Bekering is het overgaan of doen overgaan tot een andere godsdienst. In Bijbelse termen is het vaak ook een oproep om terug te keren naar het volgen van God.
Bekering is het overgaan of doen overgaan tot een andere godsdienst. Dit overgaan kan vanuit een vorige religie of vanuit agnosticisme of een atheïstische overtuiging. In sommige culturen (bijvoorbeeld het jodendom) betekent bekering zowel lid worden van de etnische groep als de religie aannemen.
Volgens artikel 18 van de Universele verklaring van de rechten van de mens: "Een ieder heeft recht op vrijheid van gedachte, geweten en godsdienst; dit recht omvat tevens de vrijheid om van godsdienst of overtuiging te veranderen, alsmede de vrijheid hetzij alleen, hetzij met anderen zowel in het openbaar als in zijn particuliere leven zijn godsdienst of overtuiging te belijden door het onderwijzen ervan, door de praktische toepassing, door eredienst en de inachtneming van de geboden en voorschriften."
Over het algemeen wordt de bekering tot een bepaalde religie binnen die religie met blijdschap ontvangen. Het tegenovergestelde van bekering, dus uittreden uit dit geloof, is geloofsafval en dit wordt door gelovigen over het algemeen als negatief bezien.
Hiermee wordt bedoeld dat men overgaat tot het christendom en een leven gaat leiden overeenkomstig Bijbelse regels. Bekering houdt in dat geval in dat men God erkent als Schepper en een relatie met Hem start en Jezus als de Messias aanvaardt en een volgeling van hem wordt.
Bekering wordt ook wel gebruikt als een oproep aan personen die al gelovig zijn, om hun leven in orde te brengen met de Bijbel en zich af te keren van verkeerde praktijken. In Lukas 15:10 valt te lezen: "Zo, zeg ik u, heerst er ook vreugde onder de engelen van God over één zondaar die tot inkeer komt." Als een persoon dit doet noemt men deze bekering vaak "wedergeboorte".
In de Bijbel komt de aanduiding 'bekering' diverse malen voor, zowel in de eerste als in de tweede betekenis. Een voorbeeld van het eerste is de toespraak die de apostel Petrus hield nadat de Heilige Geest op het Pinksterfeest was uitgestort en de toehoorders opriep zich te bekeren (Hand. 2:37-39). Een voorbeeld van het tweede is de oproep van Johannes de Doper, de wegbereider van Jezus, aan zijn tijdgenoten om hun leven op orde te brengen omdat de messias (Jezus) binnenkort zal verschijnen (Mat. 3:1-3).
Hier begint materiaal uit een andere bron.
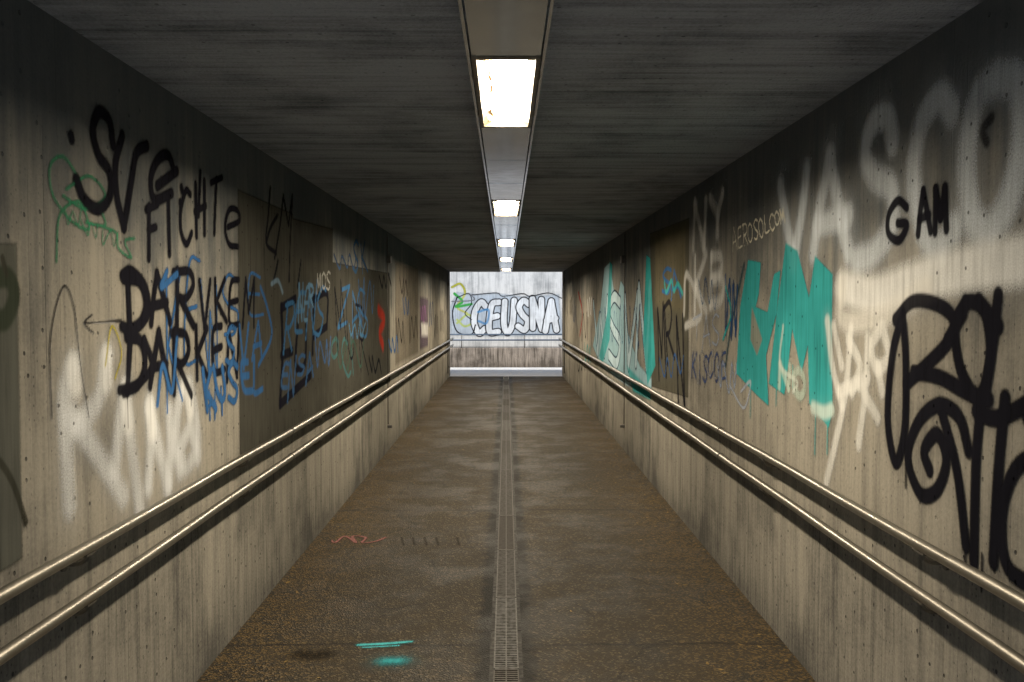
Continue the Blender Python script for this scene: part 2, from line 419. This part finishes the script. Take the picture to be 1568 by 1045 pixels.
GL={
'A':[[(0,1),(.25,.45),(.5,0)],[(.5,0),(.7,.4),(1,1)],[(.12,.65),(.9,.6)]],
'B':[[(.1,0),(.1,1)],[(.1,0),(.8,.1),(.8,.4),(.15,.48)],[(.15,.48),(1,.6),(.9,.95),(.1,1)]],
'C':[[(1,.12),(.6,0),(.1,.3),(.05,.7),(.5,1),(1,.85)]],
'D':[[(.1,0),(.12,1)],[(-.1,0),(.7,.1),(1,.5),(.7,.85),(-.05,1)]],
'E':[[(.9,.02),(.3,.05),(.1,.5),(.2,.92),(.95,.95)],[(.12,.48),(.8,.45)]],
'F':[[(.2,0),(.15,1)],[(-.05,.06),(.95,0)],[(.15,.45),(.8,.42)]],
'G':[[(.95,.15),(.5,0),(.05,.4),(.2,.9),(.7,1),(.95,.6),(.5,.55)]],
'H':[[(.1,0),(.12,1)],[(.9,0),(.85,1)],[(0,.52),(1,.48)]],
'I':[[(.5,0),(.5,1)]],
'K':[[(.15,0),(.12,1)],[(.95,.0),(.2,.52)],[(.2,.5),(1,1)]],
'L':[[(.2,0),(.12,.6),(.15,.95),(.95,.92)]],
'M':[[(.05,1),(.15,0)],[(.15,0),(.5,.7)],[(.5,.7),(.85,0)],[(.85,0),(.98,1)]],
'N':[[(.08,1),(.12,0)],[(.12,0),(.88,1)],[(.88,1),(.92,0)]],
'O':[[(.5,0),(.08,.25),(.08,.75),(.5,1),(.92,.75),(.92,.25),(.5,0)]],
'P':[[(.15,0),(.12,1)],[(-.05,.02),(.8,.05),(.95,.3),(.6,.52),(.12,.52)]],
'R':[[(.15,0),(.12,1)],[(-.05,.03),(.75,.03),(.95,.28),(.6,.5),(.15,.5)],[(.3,.5),(1,1)]],
'S':[[(.95,.12),(.5,0),(.1,.22),(.4,.48),(.88,.7),(.6,1),(.02,.88)]],
'T':[[(.5,0),(.45,1)],[(0,.04),(1,0)]],
'U':[[(.08,0),(.1,.7),(.45,1),(.85,.75),(.92,0)]],
'V':[[(.05,0),(.45,1)],[(.45,1),(.95,0)]],
'W':[[(.0,0),(.25,1)],[(.25,1),(.5,.3)],[(.5,.3),(.75,1)],[(.75,1),(1,0)]],
'Y':[[(.05,0),(.5,.5)],[(.95,0),(.5,.5),(.35,1)]],
'X':[[(.05,0),(.95,1)],[(.95,0),(.05,1)]],
'Z':[[(.05,.05),(.9,0)],[(.9,0),(.05,1)],[(.05,1),(1,.95)]],
}
def paintmat(name,along):
    m=Mt(name); X,Y,Z=m.xyz(); at=m.n('Attribute',{'attribute_name':'paint'})
    D={'Y':(Y,Z),'X':(X,Z),'F':(X,Y)}[along]; a,b=D
    al=at.outputs['Alpha']; fine=m.noise(m.comb(a,b),170.0,2,.7)
    st=m.noise(m.comb(m.ma('MULTIPLY',a,38.0),m.ma('MULTIPLY',b,1.9)),1.0,3,.65)
    big=m.noise(m.comb(a,b),2.2,3,.6)
    mid=m.ma('MULTIPLY',m.ma('MULTIPLY',al,m.ma('SUBTRACT',1.0,al)),4.0)
    al2=m.ma('ADD',al,m.ma('MULTIPLY',mid,m.ma('MULTIPLY',m.ma('SUBTRACT',fine,.5),1.1)))
    al2=m.ma('MULTIPLY',al2,m.mr(st,.55,.75,1.0,.85),clamp=True)
    vo=m.n('TexVoronoi',{'voronoi_dimensions':'2D'},Vector=m.comb(a,b),Scale=11.0)
    vs=m.n('SeparateColor',_0=vo.outputs['Color']).outputs[0]
    hole=m.ma('MULTIPLY',m.mr(vo.outputs['Distance'],.045,.08,1.0,0.0),m.mr(vs,.72,.74))
    k=m.ma('MULTIPLY',m.mr(st,.35,.75,1.0,.72),m.mr(big,.35,.7,1.0,.78))
    k=m.ma('MULTIPLY',k,m.ma('SUBTRACT',1.0,m.ma('MULTIPLY',hole,.7)))
    c=m.mix(1.0,at.outputs['Color'],m.comb(k,k,k),'MULTIPLY')
    bp=m.n('Bump',Height=m.ma('MULTIPLY',st,-.5),Distance=.004,Strength=.7)
    p=m.n('BsdfDiffuse',Color=c,Roughness=.4,Normal=bp.outputs[0])
    tr=m.n('BsdfTransparent'); mx=m.n('MixShader',_0=al2,_1=tr.outputs[0],_2=p.outputs[0])
    return m.done(mx.outputs[0])
def ycols():
    y=1.85; o=[]
    while y<L1-.02:
        o.append(y); y+=min(.02,max(.0035,y*y/1700))
    return o
BK=(.013,.013,.018); WH=(.80,.81,.80); BL=(.04,.13,.32); TL=(.045,.36,.37); DB=(.03,.08,.2); GN=(.04,.22,.12)
zr=np.arange(.3,CH-.02,.006)
Lw=Sheet(ycols(),zr,0,-HW)
S=Lw
S.poly([(-130,374),(24,373),(33,855),(-130,960)],(.115,.118,.103),.95)
S.poly([(363,290),(448,328),(448,335),(509,351),(509,402),(596,419),(597,585),(520,625),(367,703)],(.080,.078,.066),.95)
S.poly([(448,336),(508,352),(508,402),(448,396)],(.055,.055,.052),.5,.02)
S.poly([(605,400),(640,412),(640,540),(605,560)],(.2,.17,.13),.5,.03)
S.poly([(643,455),(655,458),(655,530),(643,535)],(.13,.10,.14),.7,.03)
S.stroke([(-20,430),(10,425),(20,455),(5,490),(-20,480)],.03,(.04,.05,.035),.3,.9)
S.stroke([(-30,680),(0,710),(20,745),(38,800)],.012,(.04,.04,.03),.3,.8)
S.stroke([(2,395),(8,420)],.01,(.05,.05,.04))
# ghostly white piece
for p in ([(112,560),(98,600),(100,690),(105,775)],[(163,545),(150,610),(118,650),(108,640)],[(118,650),(150,700),(188,760)],
          [(190,600),(182,650),(175,720)],[(190,602),(200,680),(213,780)],
          [(228,620),(230,680),(226,745)],[(228,625),(243,690),(256,745)],[(256,745),(260,690),(258,630)],
          [(280,590),(272,620),(268,680),(275,720)],[(290,655),(276,690),(284,715),(297,690),(290,655)],[(290,590),(300,650),(302,700)]):
    S.stroke(p,.042,(.78,.81,.84),.8,.58,.22)
for p in ([(108,560),(115,590)],[(160,548),(162,585)],[(190,598),(196,650)],[(228,625),(232,660)],[(283,592),(290,630)]):
    S.stroke(p,.042,WH,.7,.7,.2)
th=dict(soft=.4,a=.7,halo=0)
S.stroke([(118,270),(95,240),(75,255),(80,300),(110,340),(135,350),(120,310),(90,330),(85,400)],.006,GN,**th)
S.stroke([(150,315),(160,345),(130,340),(175,355),(180,380),(200,395),(190,370),(205,365)],.006,GN,**th)
S.stroke([(100,290),(135,270),(160,300),(130,320),(95,300)],.006,GN,**th)
S.stroke([(78,640),(76,520),(95,440),(112,470),(122,560),(135,640)],.004,BK,**th)
S.stroke([(128,495),(185,491)],.004,BK,**th); S.stroke([(140,482),(128,495),(142,510)],.004,BK,**th)
S.stroke([(160,560),(170,500),(185,540),(175,580)],.006,(.4,.35,.03),**th)
for k in range(3): S.tag(110+k*28,335+k*16,26,30,GN,.0035,k,5,**th)
B=dict(soft=.28,a=.98,halo=.16)
for p in ([(172,222),(166,185),(150,172),(141,200),(150,238),(166,262),(168,298),(150,320),(128,305),(116,275)],
          [(186,208),(176,250),(178,300),(189,348)],[(189,348),(200,280),(208,235),(224,224)],
          [(266,262),(256,238),(240,246),(230,275),(236,306),(262,296)],[(240,285),(270,262)]):
    S.stroke(p,.022,BK,**B)
for q in((277,287),(275,310),(108,208)): S.stroke([q,(q[0]+1,q[1]+5)],.018,BK,**B)
S.text('FICHT',(222,316),(342,270),(342,352),(222,396),.017,BK,jit=.06,gap=.3,**B)
for p in ([(348,348),(366,338),(362,322),(350,322),(344,348),(350,374),(364,378)],[(306,264),(303,330)]):
    S.stroke(p,.016,BK,**B)
for p in ([(413,288),(410,330),(407,372),(422,388)],[(407,372),(413,350),(424,330)],[(433,300),(428,345),(420,395)],[(433,300),(441,345)],[(441,345),(447,300),(444,360),(442,430)],[(425,400),(418,432)],[(460,400),(455,440)]):
    S.stroke(p,.015,BK,soft=.4,a=.95,halo=.1)
BB=dict(soft=.3,a=.93,halo=.12)
S.text('KEWSE',(250,405),(400,432),(402,500),(245,600),.009,BL,jit=.15,**BB)
S.text('DAR',(186,422),(298,416),(298,496),(192,500),.021,BK,drips=.3,jit=.05,**B)
S.text('VKEM',(302,428),(392,428),(392,496),(302,498),.017,BK,jit=.06,**B)
S.text('DAR',(194,512),(290,510),(296,600),(188,592),.021,BK,jit=.05,drips=.3,**B)
S.text('KEN',(294,505),(368,498),(368,570),(298,590),.018,BK,jit=.08,**B)
S.stroke([(186,422),(200,415),(222,440),(226,480),(205,505),(186,500)],.02,BK,**B)
S.stroke([(220,520),(232,560),(210,588),(182,598)],.02,BK,**B)
S.text('KUSEL',(306,565),(402,548),(405,600),(312,622),.018,BL,jit=.08,**BB)
S.text('SVA',(345,500),(402,490),(400,545),(345,560),.014,BL,jit=.12,**BB)
S.stroke([(240,620),(248,560),(262,600),(270,520)],.014,BL,**BB)
S.stroke([(255,415),(246,440),(270,420)],.014,BL,**BB)
S.stroke([(395,560),(415,515),(408,470),(398,440)],.014,BL,**BB)
S.text('HI',(318,600),(345,595),(345,640),(320,645),.009,BL,jit=.1,**BB)
DK=(.014,.014,.022); B2=(.05,.15,.31)
for p in ([(430,470),(432,540),(428,620)],[(430,472),(452,458)],[(430,545),(447,538)],[(428,620),(475,575)],[(455,500),(452,560),(466,558),(468,500)],
          [(480,455),(478,540)],[(478,460),(500,450),(500,500)],[(500,500),(480,515)]):
    S.stroke(p,.03,DK,soft=.25,a=.95,halo=.1)
S.text('RENS',(430,455),(500,440),(500,500),(430,520),.015,B2,jit=.2,**BB)
S.text('ENSA',(428,560),(482,540),(482,575),(428,610),.015,(.05,.12,.26),jit=.2,**BB)
S.text('MOS',(484,420),(506,415),(506,440),(484,448),.009,(.4,.4,.38),**BB)
S.text('ZAS',(515,435),(565,430),(568,500),(515,520),.018,B2,jit=.22,**BB)
S.text('OCI',(507,520),(545,510),(548,560),(507,560),.018,(.06,.15,.16),jit=.2,**BB)
S.text('SK',(540,370),(560,372),(562,420),(540,420),.018,(.04,.10,.2),jit=.1,**BB)
S.text('NER',(455,430),(482,440),(480,480),(455,480),.014,(.12,.24,.38),jit=.15,**BB)
S.text('MUR',(512,455),(560,450),(560,545),(512,560),.014,DK,jit=.2,**BB)
S.stroke([(415,435),(425,430),(432,448)],.014,(.2,.3,.4),.5,.8)
S.tag(535,540,40,60,(.05,.10,.08),.014,3); S.tag(560,460,24,70,(.05,.12,.26),.015,5); S.tag(495,540,24,50,(.06,.13,.28),.014,8)
S.tag(530,400,34,24,(.05,.1,.2),.012,14); S.tag(545,505,26,30,(.08,.2,.34),.013,15)
S.stroke([(579,475),(588,490),(581,510),(586,530)],.06,(.42,.04,.025),.6,.85)
for k,(x,y,w,h,c) in enumerate([(612,505,14,40,BK),(622,470,10,30,DB),(632,500,12,50,BK),(648,505,8,18,WH),(660,480,8,40,DB),(618,440,12,30,BK),(668,500,6,40,BK),(573,560,18,30,BK),(603,530,14,30,BL),(648,480,10,30,(.3,.12,.3)),(676,490,5,40,BK),(590,430,16,24,BK)]):
    S.tag(x,y,w,h,c,.022,k+20,6,soft=.3,a=.9)
S.poly([(645,495),(655,496),(655,515),(645,515)],(.6,.6,.58),.8,.04)
mL=paintmat('spray_paint_on_concrete','Y')
Lw.build('graffiti',.003,mL)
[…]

In dit geval ging het niet om wedergeboren gelovigen omdat Jezus nog niet gekomen was.
Bekering in de zin van christen worden, houdt concreet in dat men erkent dat men een zondig (zonde betekent: doel missen) mens is en gelooft dat Jezus als Zoon van God gestorven en opgestaan is als ultieme aflossing van de menselijke zonden (de erfzonde en de zonden die daarvan het gevolg zijn). Het onderstrepen van de keuze voor dat geloof wordt doorgaans gedaan in het bijzijn van de eigen kerkelijke gemeente, door middel van het uitspreken van een belijdenis (in sommige kerkgenootschappen vergezeld van een doopritueel) of (in het geval van de Rooms-katholieke Kerk) door het doopsel. Om de kersverse christen te laten weten waar hij of zij eigenlijk voor kiest en hem of haar erover te laten nadenken, gaat er aan dit ritueel enig onderwijs vooraf. Bij de overgang van de ene christelijke denominatie naar de andere wordt in sommige gevallen óók naar soortgelijke rituelen gegrepen.
De joodse wet heeft strikte richtlijnen voor het goedkeuren van nieuwe bekeerlingen tot het jodendom. Volgens de joodse wet, die normatief door orthodox jodendom en gedeeltelijk door conservatief jodendom wordt gevolgd, moet de wens om zich tot het jodendom te bekeren van harte komen en zonder bijbedoelingen zijn. Een mannelijke bekeerling moet een rituele besnijdenis ondergaan en hij moet zich verplichten om de 613 geboden van de joodse wet na te leven. De rituele onderdompeling in een mikwe is een vereiste en de bekeerling neemt een nieuwe, joodse, naam aan.